Back when Root Beer was Shelby’s best girl, in 2020, she threw a hind shoe and got a little sore. That’s when Onna got the unexpected call to step up to first stringer.
“Root Beer needed a break, and it basically forced me to ride Onna,” Shelby says. “She’d been ready to go, but Root Beer had always been my go-to.”
Boy, did this girl deliver. Shelby rode Onna at all but three rodeos in 2023: the Pendleton (Oregon) Round-Up on the grass, and a couple of Montana circuit rodeos.
“Onna’s super easy now, and I count on her all the time,” Shelby says. “Not very many people have ridden Onna. I could probably count on one hand how many people have been on her back. But she loves her job, and she’s amazing at it.”
Her one quirk is being super cinchy.
“I have to barely do my cinch up, then walk Onna around,” Shelby says. “Then I do it up a little more. Then I get on her and warm her up. Then I do it up a little more.
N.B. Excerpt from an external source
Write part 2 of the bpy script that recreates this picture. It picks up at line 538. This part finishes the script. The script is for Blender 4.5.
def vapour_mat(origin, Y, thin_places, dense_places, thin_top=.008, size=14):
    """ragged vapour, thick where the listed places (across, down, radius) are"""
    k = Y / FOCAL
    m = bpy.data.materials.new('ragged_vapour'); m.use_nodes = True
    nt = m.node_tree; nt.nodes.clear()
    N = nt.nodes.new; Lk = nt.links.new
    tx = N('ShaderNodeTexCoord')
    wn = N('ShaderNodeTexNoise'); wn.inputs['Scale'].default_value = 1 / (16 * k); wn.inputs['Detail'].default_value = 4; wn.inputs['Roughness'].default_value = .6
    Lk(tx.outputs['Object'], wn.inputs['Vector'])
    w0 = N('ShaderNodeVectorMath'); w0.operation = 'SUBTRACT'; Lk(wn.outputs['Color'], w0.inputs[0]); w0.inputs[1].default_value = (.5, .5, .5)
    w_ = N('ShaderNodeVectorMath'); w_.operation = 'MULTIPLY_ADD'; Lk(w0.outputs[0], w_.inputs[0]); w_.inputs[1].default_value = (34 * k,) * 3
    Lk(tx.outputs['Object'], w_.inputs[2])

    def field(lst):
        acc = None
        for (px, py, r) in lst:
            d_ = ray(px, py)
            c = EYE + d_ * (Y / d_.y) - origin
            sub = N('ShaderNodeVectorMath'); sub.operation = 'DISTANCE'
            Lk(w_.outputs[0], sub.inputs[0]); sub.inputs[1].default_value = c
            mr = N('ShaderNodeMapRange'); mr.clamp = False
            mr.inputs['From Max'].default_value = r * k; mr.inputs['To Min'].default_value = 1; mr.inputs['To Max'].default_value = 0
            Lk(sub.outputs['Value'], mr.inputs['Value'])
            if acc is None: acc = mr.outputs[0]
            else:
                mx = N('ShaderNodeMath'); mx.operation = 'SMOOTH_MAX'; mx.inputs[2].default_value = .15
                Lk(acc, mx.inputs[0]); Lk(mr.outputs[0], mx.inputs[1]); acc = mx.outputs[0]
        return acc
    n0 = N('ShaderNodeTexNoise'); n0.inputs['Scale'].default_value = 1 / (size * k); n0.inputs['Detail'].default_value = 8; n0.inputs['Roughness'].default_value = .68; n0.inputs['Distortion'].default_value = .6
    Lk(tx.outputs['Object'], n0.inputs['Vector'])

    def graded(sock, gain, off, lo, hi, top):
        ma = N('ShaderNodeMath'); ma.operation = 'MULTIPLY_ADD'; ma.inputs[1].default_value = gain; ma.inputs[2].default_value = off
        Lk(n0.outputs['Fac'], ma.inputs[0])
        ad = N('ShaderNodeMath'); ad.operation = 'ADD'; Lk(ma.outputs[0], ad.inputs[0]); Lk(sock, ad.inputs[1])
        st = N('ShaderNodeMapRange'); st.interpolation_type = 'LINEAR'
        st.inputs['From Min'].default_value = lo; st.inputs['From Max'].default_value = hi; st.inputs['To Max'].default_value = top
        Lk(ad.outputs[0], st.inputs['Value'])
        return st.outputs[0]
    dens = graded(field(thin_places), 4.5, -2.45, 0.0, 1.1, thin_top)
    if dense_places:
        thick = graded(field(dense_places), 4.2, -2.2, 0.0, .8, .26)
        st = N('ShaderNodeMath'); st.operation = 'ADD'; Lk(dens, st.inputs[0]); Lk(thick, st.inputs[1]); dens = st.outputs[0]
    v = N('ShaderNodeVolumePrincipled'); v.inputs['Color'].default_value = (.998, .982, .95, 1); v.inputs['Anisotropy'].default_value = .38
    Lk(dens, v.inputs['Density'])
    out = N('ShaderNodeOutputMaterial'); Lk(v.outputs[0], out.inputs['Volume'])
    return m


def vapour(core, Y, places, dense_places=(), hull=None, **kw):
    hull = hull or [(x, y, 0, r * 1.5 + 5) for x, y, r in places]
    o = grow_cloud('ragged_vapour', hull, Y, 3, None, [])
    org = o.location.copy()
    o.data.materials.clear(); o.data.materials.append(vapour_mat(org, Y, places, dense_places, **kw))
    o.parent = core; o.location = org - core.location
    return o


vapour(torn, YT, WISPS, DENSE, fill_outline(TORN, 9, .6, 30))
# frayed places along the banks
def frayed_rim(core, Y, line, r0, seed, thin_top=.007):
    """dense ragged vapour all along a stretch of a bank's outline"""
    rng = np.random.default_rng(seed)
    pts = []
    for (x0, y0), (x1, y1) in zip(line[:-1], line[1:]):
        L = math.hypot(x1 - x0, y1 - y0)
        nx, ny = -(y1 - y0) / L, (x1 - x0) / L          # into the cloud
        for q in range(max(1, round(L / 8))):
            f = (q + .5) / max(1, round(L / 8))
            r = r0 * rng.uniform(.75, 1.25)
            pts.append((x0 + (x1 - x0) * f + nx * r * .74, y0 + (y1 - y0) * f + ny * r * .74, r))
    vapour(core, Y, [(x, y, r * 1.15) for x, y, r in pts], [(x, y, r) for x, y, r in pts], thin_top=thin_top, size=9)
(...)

If you just pull the cinch and step on, she’ll lay down.
“But Onna has the biggest heart in the world. When it comes down to it, she wants to do good and she wants to win. And that’s something you can’t teach a horse. It’s something they have to have in them, and Onna’s got it.”
Kelsie Domer’s Kits Tiana Play, “Little Man,” is the reserve breakaway horse of the year in 2023. Taylor and Joey Williams’ Baybe Bullet, “Baybe,” finished third in the voting.